Je pense par exemple qu’il faut élargir le périmètre des opérations dites « de compensation ». Permettre à un bailleur de construire un programme neuf sur un terrain communal pour « équilibrer » une équation économique avec un programme de rénovation dans le centre ancien, c’est une solution, mais ça n’est pas toujours possible dans la même commune. Nous pourrions avoir cette approche à une échelle du bassin de vie, voire métropolitaine. La Métropole peut faciliter cette vision. L’équilibre pourrait être atteint grâce à une opération dans une autre commune. Je pense même que nous pourrions signer une Charte en ce sens avec les bailleurs. Qu’en pense l’Association régionale ? Les bailleurs sont-ils prêts ? La question a été posée lors de notre rencontre du 7 décembre et nous y travaillerons pour aboutir dans les prochains mois.

Vous faisiez allusion à la Vefa au début de cet entretien…
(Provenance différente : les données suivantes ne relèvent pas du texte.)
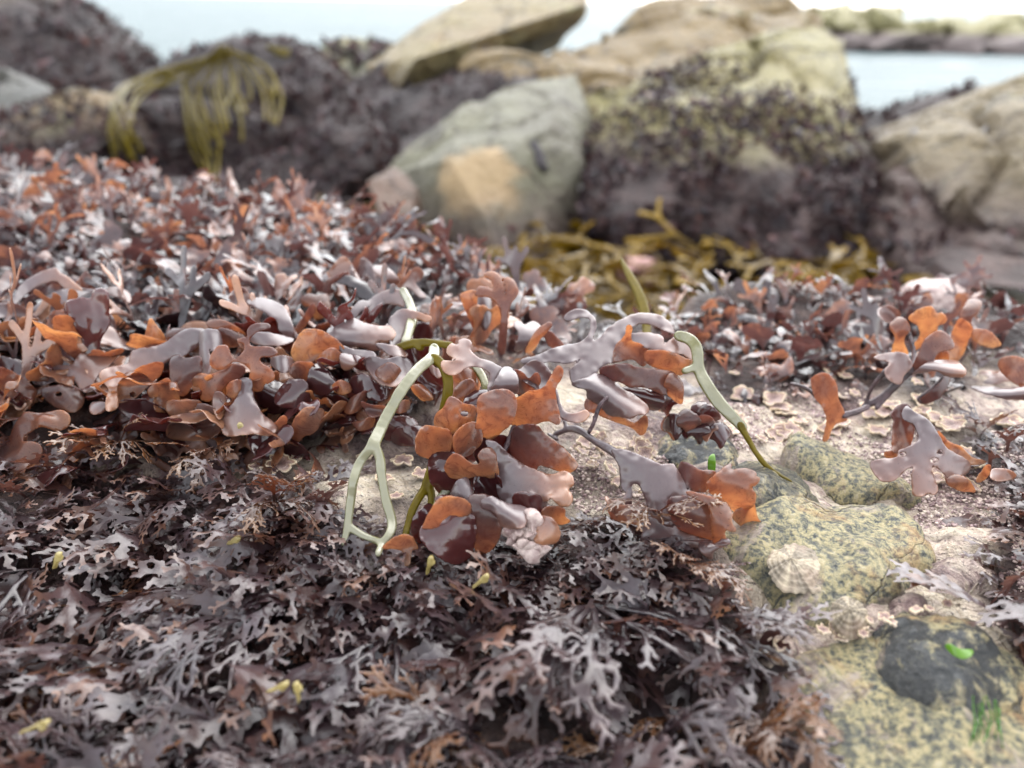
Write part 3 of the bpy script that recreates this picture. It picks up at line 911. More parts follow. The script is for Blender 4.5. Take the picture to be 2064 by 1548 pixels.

Oui, nous sommes favorables à l’établissement de règles d’encadrement de la Vefa. D’abord parce que la production se fait massivement en Vefa aujourd’hui. Ensuite, parce que les prix s’envolent. Et enfin, parce que les maires me font remonter de plus en plus de situations où l’absence de règles fait naître une concurrence entre bailleurs qui n’est pas acceptable et qu’ils ne comprennent pas. Il faut en sortir. La Métropole veut fixer des règles. Mais je ne veux pas que nous imaginions dans notre coin un encadrement qui ne conviendrait pas aux bailleurs sociaux. Faisons-le ensemble. Je propose à l’AR Hlm que nous mettions en place un groupe de travail dédié, en associant aussi les promoteurs.